[Listed entries start]

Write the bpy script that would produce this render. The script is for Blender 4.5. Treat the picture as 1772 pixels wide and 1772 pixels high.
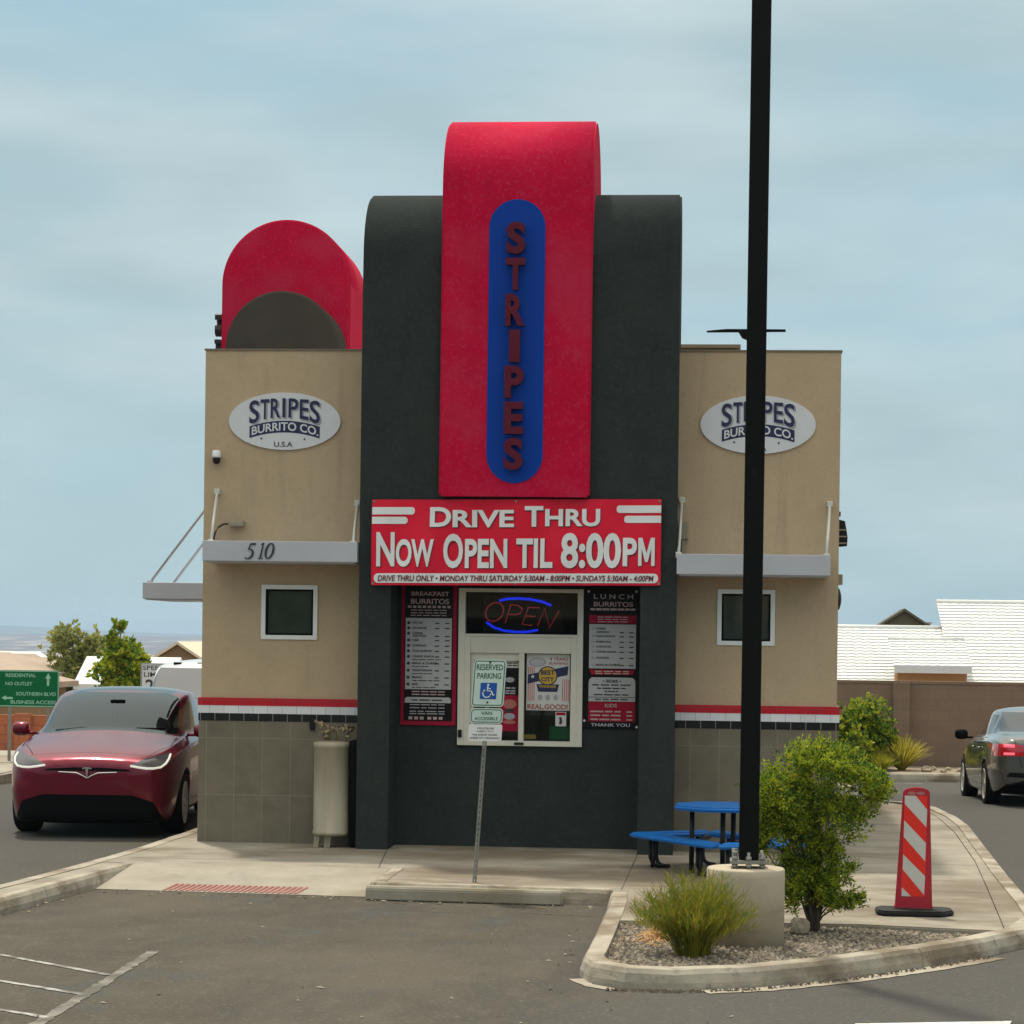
import bpy, bmesh, math, random
from mathutils import Vector, Matrix
R = math.radians
random.seed(7)
SC = bpy.context.scene
for o in list(bpy.data.objects): bpy.data.objects.remove(o)
COL = SC.collection

# ------------------------------------------------------------------ camera
cam_d = bpy.data.cameras.new("camera"); cam = bpy.data.objects.new("camera", cam_d); COL.objects.link(cam)
cam_d.sensor_width = 36; cam_d.lens = 4000 / 1772 * 36
cam_d.shift_x = 0; cam_d.shift_y = (1108 - 886) / 1772
cam_d.clip_start = .1; cam_d.clip_end = 60000
cam.matrix_world = (Matrix.Translation((1.93, -24.1, 2.3)) @ Matrix.Rotation(R(4.8), 4, 'Z')
                    @ Matrix.Rotation(R(90), 4, 'X') @ Matrix.Rotation(R(.75), 4, 'Z'))
SC.camera = cam

# ------------------------------------------------------------------ sky, sun, exposure
SUN_EL, SUN_DIR = 67, (-.463, .886)
w = bpy.data.worlds.new("World"); SC.world = w; w.use_nodes = True
nt = w.node_tree; N = nt.nodes; L = nt.links
bg = N['Background']; bg.inputs['Strength'].default_value = .10
sky = N.new('ShaderNodeTexSky'); sky.sky_type = 'NISHITA'; sky.sun_disc = False
sky.sun_elevation = R(SUN_EL); sky.sun_rotation = math.atan2(SUN_DIR[0], SUN_DIR[1]) % (2 * math.pi)
sky.air_density = 1.0; sky.dust_density = 1.0; sky.ozone_density = 1.5
tc = N.new('ShaderNodeTexCoord'); mp = N.new('ShaderNodeMapping'); mp.inputs['Scale'].default_value = (2.2, 2.2, 9.0)
mp.inputs['Rotation'].default_value = (R(6), R(5), 0)
nz = N.new('ShaderNodeTexNoise'); nz.inputs['Scale'].default_value = 1.6; nz.inputs['Detail'].default_value = 7; nz.inputs['Roughness'].default_value = .52
nz.inputs['Distortion'].default_value = .35
mr = N.new('ShaderNodeMapRange'); mr.interpolation_type = 'SMOOTHSTEP'
mr.inputs['From Min'].default_value = .24; mr.inputs['From Max'].default_value = .62
mr.inputs['To Min'].default_value = 0.0; mr.inputs['To Max'].default_value = 1.0
nz2 = N.new('ShaderNodeTexNoise'); nz2.inputs['Scale'].default_value = 3.1; nz2.inputs['Detail'].default_value = 5
cr = N.new('ShaderNodeValToRGB')
cr.color_ramp.elements[0].position = .35; cr.color_ramp.elements[0].color = (.45, .595, .635, 1)
cr.color_ramp.elements[1].position = .68; cr.color_ramp.elements[1].color = (.575, .72, .755, 1)
cs = N.new('ShaderNodeVectorMath'); cs.operation = 'SCALE'; cs.inputs['Scale'].default_value = 9.6
blue = N.new('ShaderNodeMix'); blue.data_type = 'RGBA'; blue.inputs['Factor'].default_value = .75
blue.inputs['B'].default_value = (3.9, 6.1, 6.9, 1)
mx = N.new('ShaderNodeMix'); mx.data_type = 'RGBA'
L.new(tc.outputs['Generated'], mp.inputs['Vector']); L.new(mp.outputs['Vector'], nz.inputs['Vector']); L.new(mp.outputs['Vector'], nz2.inputs['Vector'])
L.new(nz.outputs['Fac'], mr.inputs['Value']); L.new(nz2.outputs['Fac'], cr.inputs['Fac']); L.new(cr.outputs['Color'], cs.inputs[0])
L.new(sky.outputs['Color'], blue.inputs['A'])
L.new(mr.outputs['Result'], mx.inputs['Factor']); L.new(blue.outputs['Result'], mx.inputs['A']); L.new(cs.outputs['Vector'], mx.inputs['B'])
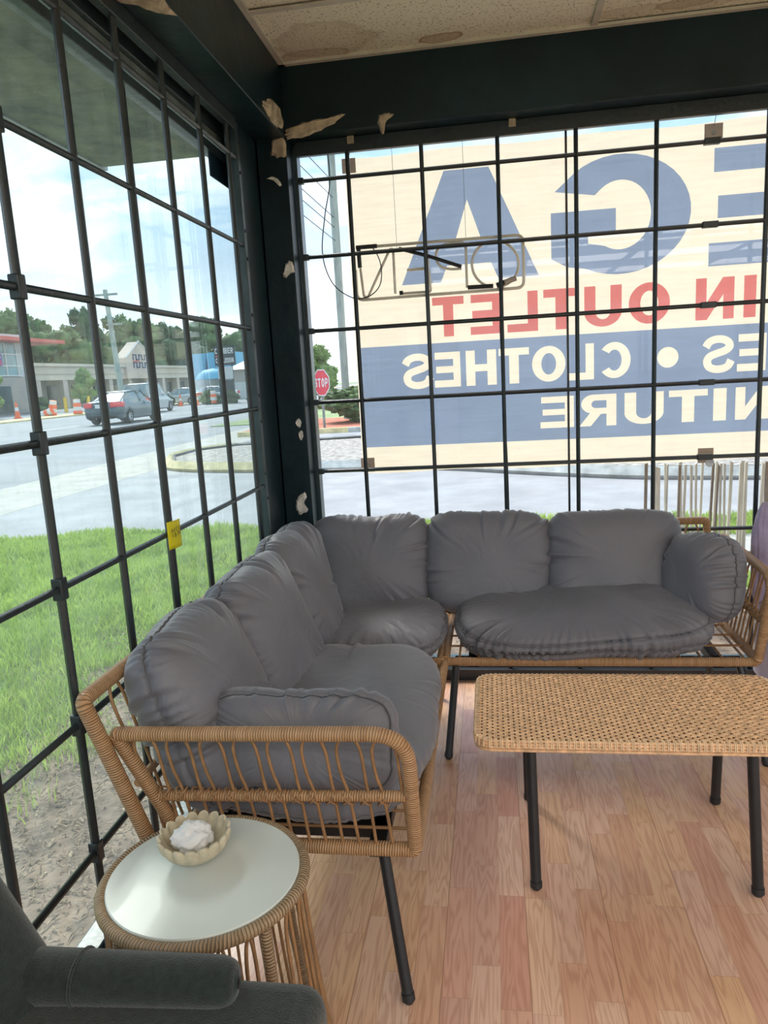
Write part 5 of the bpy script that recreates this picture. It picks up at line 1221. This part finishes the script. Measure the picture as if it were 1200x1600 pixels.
# ---- cars
TYRE = mat('tyre', (.012, .012, .013), .8); RIMM = mat('alloy_rim', (.6, .6, .62), .3, metal=.6); TAIL = mat('tail_light', (.75, .03, .05), .25, coat=.6); CGL = mat('car_glass', (.16, .22, .24), .06, var=.2, vs=1.5, coat=.6)
def car(name, label, col, x, y, heading, L=4.5, Wd=1.76, H=1.45, suv=False):
    """built nose along +Y, then turned"""
    paint = mat(name + '_paint', col, .25, metal=.35, var=.05, coat=.8)
    t = thing(name, (x, y, -.03), label, 'car'); loc = np.array((x, y, -.03))
    hw = Wd / 2; belt = .92 if not suv else 1.08
    st_ = [(-L / 2, .42, .62, .80), (-L / 2 + .03, .30, .86, .90), (-L / 2 + .12, .24, 1.00, .96), (-L / 2 + .35, .22, belt + .10, 1.0), (-L / 2 + .9, .20, belt + .04, 1.0), (0, .19, belt, 1.0), (L / 2 - 1.3, .19, belt - .02, 1.0), (L / 2 - .7, .20, .88, .98), (L / 2 - .25, .24, .76, .90), (L / 2 - .05, .30, .66, .78), (L / 2, .40, .55, .66)]
    ys = [s[0] for s in st_]; yy = np.linspace(-L / 2, L / 2, 60)
    yy = np.sort(np.concatenate([yy, -L / 2 + np.array([.01, .03, .06])]))
    zb, zt, wf = (np.interp(yy, ys, [s[i] for s in st_]) for i in (1, 2, 3))
    P = []
    wh = (-L / 2 + .92, L / 2 - .90)
    for y_, b0, t0, w_ in zip(yy, zb, zt, wf):
        arch = 0
        for wy in wh:
            d = abs(y_ - wy)
            if d < .36: arch = max(arch, math.sqrt(.36 ** 2 - d * d) + .30 - b0)
        bb = b0 + max(0, arch); hgt = t0 - b0
        zz = lambda f: max(b0 + hgt * f, bb)
        half = [(.80, max(b0, bb)), (.95, zz(.08)), (.985, zz(.35)), (1.0, zz(.62)), (.975, zz(.86)), (.90, t0 - .01), (.70, t0 + .012), (.35, t0 + .03), (0, t0 + .035)]
        row = [(hw * w_ * a, y_, z) for a, z in half] + [(-hw * w_ * a, y_, z) for a, z in half[::-1][1:]]
        P.append(row)
    m = MB(); m.grid(np.array(P)[::-1] + loc); n = len(P[0])
    k0 = 0; m.f.append(list(range(n))); m.u.append([(0, 0)] * n); m.m.append(0); k1 = (len(P) - 1) * n; m.f.append([k1 + i for i in range(n)][::-1]); m.u.append([(0, 0)] * n); m.m.append(0)
    body = m.build('body', paint, t, auto=50)
    # greenhouse
    if suv: gs = [(-L / 2 + .12, belt + .05, .86), (-L / 2 + .45, H - .06, .74), (-L / 2 + .9, H, .76), (L / 2 - 2.1, H - .02, .76), (L / 2 - 1.25, belt, .84)]
    else: gs = [(-L / 2 + .42, belt + .09, .84), (-L / 2 + 1.35, H - .05, .70), (-.25, H, .70), (.35, H - .05, .70), (L / 2 - 1.15, belt - .02, .80)]
    yy = np.linspace(gs[0][0], gs[-1][0], 34); zt = np.interp(yy, [g[0] for g in gs], [g[1] for g in gs]); wt = np.interp(yy, [g[0] for g in gs], [g[2] for g in gs])
    def gh(scale, grow, name, matx, zlo=0, zhi=1.0):
        P = []
        for y_, z_, w_ in zip(yy, zt, wt):
            zb_ = belt - .06; top = zb_ + (z_ - zb_) * zhi + grow
            wb = hw * .93; wtop = hw * w_ + grow
            P.append([(wb, y_, zb_), (wb * .5 + wtop * .5 + .015, y_, (zb_ + top) / 2), (wtop, y_, top - .05 if top - .05 > zb_ else zb_), (wtop * .8, y_, top), (0, y_, top + .01), (-wtop * .8, y_, top), (-wtop, y_, top - .05 if top - .05 > zb_ else zb_), (-wb * .5 - wtop * .5 - .015, y_, (zb_ + top) / 2), (-wb, y_, zb_)])
        m = MB(); m.grid(np.array(P)[::-1] + loc); return m.build(name, matx, t, auto=50)
    gh(1, 0, 'window_glass', CGL)
    i0 = [i for i, z_ in enumerate(zt) if z_ > H - .09]
    P = [[(hw * w_ * a, y_, z_ + .012 - (.03 if abs(a) > .95 else 0)) for a in (1.02, .8, 0, -.8, -1.02)] for y_, z_, w_ in [(yy[i], zt[i], wt[i]) for i in i0]]
    m = MB(); m.grid(np.array(P)[::-1] + loc); rf = m.build('roof', paint, t, auto=50); so = rf.modifiers.new('s', 'SOLIDIFY'); so.thickness = .02
    for sx in (1, -1):      # pillars
        for ya, yb in ((gs[0][0], gs[1][0]), (-.05, -.05), (gs[-1][0], gs[-2][0])):
            za = belt; zb2 = H - .05
            MB().tube([(x + sx * hw * .935, y + ya, za), (x + sx * hw * .79, y + (ya + yb) / 2, (za + zb2) / 2 + .03), (x + sx * hw * .73, y + yb, zb2)], .032, 6).build('pillar', paint, t)
        mm = MB(); mm.ball((x + sx * (hw + .10), y + L / 2 - 1.45, belt + .06), (.11, .06, .075), 12, 8); mm.build('mirror', paint, t)
        mm = MB(); mm.prism([(x + sx * hw * .95, y - L / 2 + .10, .98), (x + sx * hw * .50, y - L / 2 + .0, .96), (x + sx * hw * .46, y - L / 2 - .0, .80), (x + sx * hw * .90, y - L / 2 + .03, .72), (x + sx * hw * 1.0, y - L / 2 + .38, .93), (x + sx * hw * .99, y - L / 2 + .34, 1.0)], (0, -.0, .0)) if False else mm.grid(np.array([[(x + sx * hw * f, y - L / 2 - .012 + dy, z) for f, dy in ((.48, .0), (.70, .03), (.90, .08), (.985, .18), (1.012, .42))] for z in (.74, .80, .90, .96)]))
        tl = mm.build('tail_light', TAIL, t); so = tl.modifiers.new('s', 'SOLIDIFY'); so.thickness = .06; so.offset = 0
        mm = MB(); mm.ball((x + sx * hw * .72, y + L / 2 - .12, .66), (.17, .12, .07), 12, 8); mm.build('headlight', RIMM, t)
        for wy in wh:
            w = MB(); cx_ = x + sx * (hw - .11)
            prof = [(.20, -.10), (.30, -.11), (.325, -.08), (.325, .08), (.30, .11), (.20, .10)]
            P = np.array([[(cx_ + q * 1.0, y + wy + rr * math.cos(a), .30 + rr * math.sin(a)) for rr, q in prof] for a in np.linspace(0, 2 * PI, 28, endpoint=False)]); w.grid(P, close_u=True); wo_ = w.build('wheel', TYRE, t)
            rm = MB(); rm.cyl((cx_ + sx * .06, y + wy, .30), (cx_ + sx * .075, y + wy, .30), .06, 12)
            for k in range(8):
                a = 2 * PI * k / 8; rm.tube([(cx_ + sx * .07, y + wy, .30), (cx_ + sx * .085, y + wy + .205 * math.cos(a), .30 + .205 * math.sin(a))], .017, 5)
            rm.tube([(cx_ + sx * .085, y + wy + .205 * math.cos(a), .30 + .205 * math.sin(a)) for a in np.linspace(0, 2 * PI, 28, endpoint=False)], .014, 6, closed=True)
            rm.build('rim', RIMM, wo_)
    MB().box((x - .26, y - L / 2 - .03, .72), (x + .26, y - L / 2 + .02, .88)).build('licence_plate', WHM, t, smooth=False)
    MB().box((x - hw * .80, y - L / 2 - .02, .30), (x + hw * .80, y - L / 2 + .10, .38)).build('bumper_trim', TYRE, t, smooth=False)
    t.rotation_euler = (0, 0, heading)
    return t
car('sedan', 'dark slate-blue sedan driving away on the near lanes, red tail lights', (.045, .075, .095), -16.0, 29.45, R(1.5))
car('suv', 'silver sport utility vehicle just beyond the dark sedan', (.42, .46, .48), -20.9, 42.2, R(4), L=4.6, Wd=1.85, H=1.85, suv=True)
car('sedan', 'silver parked car right of the hedge across the road', (.55, .57, .58), -25.2, 58.2, R(70))
car('sedan', 'white parked car beside the orange barrel', (.75, .75, .74), -22.6, 58.0, R(75))
car('sedan', 'dark car parked below the grey house', (.10, .14, .12), -18.6, 64.0, R(80))
# ---- road work barrels and cones
ORG = mat('safety_orange', (.90, .16, .05), .6, var=.05)
def cone(x, y, h, label):
    t = thing('traffic_cone', (x, y, .0), label, 'traffic cone')
    m = MB(); m.lathe([(.17 * h, .04), (.05 * h, h), (.001, h)], (x, y, 0), 16); m.build('cone', ORG, t); MB().box((x - .2, y - .2, -.02), (x + .2, y + .2, .04)).build('base', ORG, t, smooth=False)
    m = MB(); m.lathe([(.121 * h, h * .45), (.090 * h, h * .68)], (x, y, 0), 16); m.v[0] = (m.v[0] - [x, y, 0]) * [1.03, 1.03, 1] + [x, y, 0]; m.build('white_band', WHM, t)
def barrel(x, y, label, tilt=0):
    t = thing('traffic_barrel', (x, y, .0), label, 'traffic barrel')
    for k in range(4):
        m = MB(); r0 = .30 - .02 * k; m.lathe([(r0, .03 + .26 * k), (r0 - .015, .03 + .26 * (k + 1))], (x, y, 0), 18); m.build('band', (ORG, WHM)[k % 2], t)
    m = MB(); m.lathe([(.24, 1.07), (.001, 1.08)], (x, y, 0), 18); m.build('lid', ORG, t)
    m = MB(); m.lathe([(.36, .0), (.36, .05), (.30, .06)], (x, y, 0), 18); m.build('base', TYRE, t); t.rotation_euler = (0, tilt, 0)
cone(-31.0, 43.3, 1.1, 'tall orange cone leftmost beside the road')
barrel(-29.6, 43.6, 'orange and white barrel just left of the grille bar, before the shops', 1.2)
barrel(-28.9, 44.0, 'orange and white barrel lying low beside the road, second from the left', .2)
for x, y, lb in ((-33.4, 53.2, 'yellow bollard, left of the pair before the shops'), (-31.6, 53.6, 'yellow bollard, right of the pair before the shops')):
    o = MB().cyl((x, y, -.05), (x, y, 1.2), .14, 12).build('bollard', mat('yellow_bollard', (.85, .55, .05), .6)); tag(o, lb, 'bollard')
barrel(-27.2, 44.4, 'orange and white barrel standing left of the dark sedan')
cone(-24.05, 54.4, .9, 'orange cone in front of the silver parked car')
cone(-22.7, 54.6, .9, 'orange cone in front of the white parked car')
barrel(-21.45, 55.0, 'orange barrel right of the white parked car')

[Listed entries end]

* [Goal] Reproduce only the lines running from the beginning of the entries above to the line holding "COL = SC.collection", inclusive. Pictures stay out of the copy.

* [Result]
Write the bpy script that would produce this render. The script is for Blender 4.5. Treat the picture as 1772 pixels wide and 1772 pixels high.
import bpy, bmesh, math, random
from mathutils import Vector, Matrix
R = math.radians
random.seed(7)
SC = bpy.context.scene
for o in list(bpy.data.objects): bpy.data.objects.remove(o)
COL = SC.collection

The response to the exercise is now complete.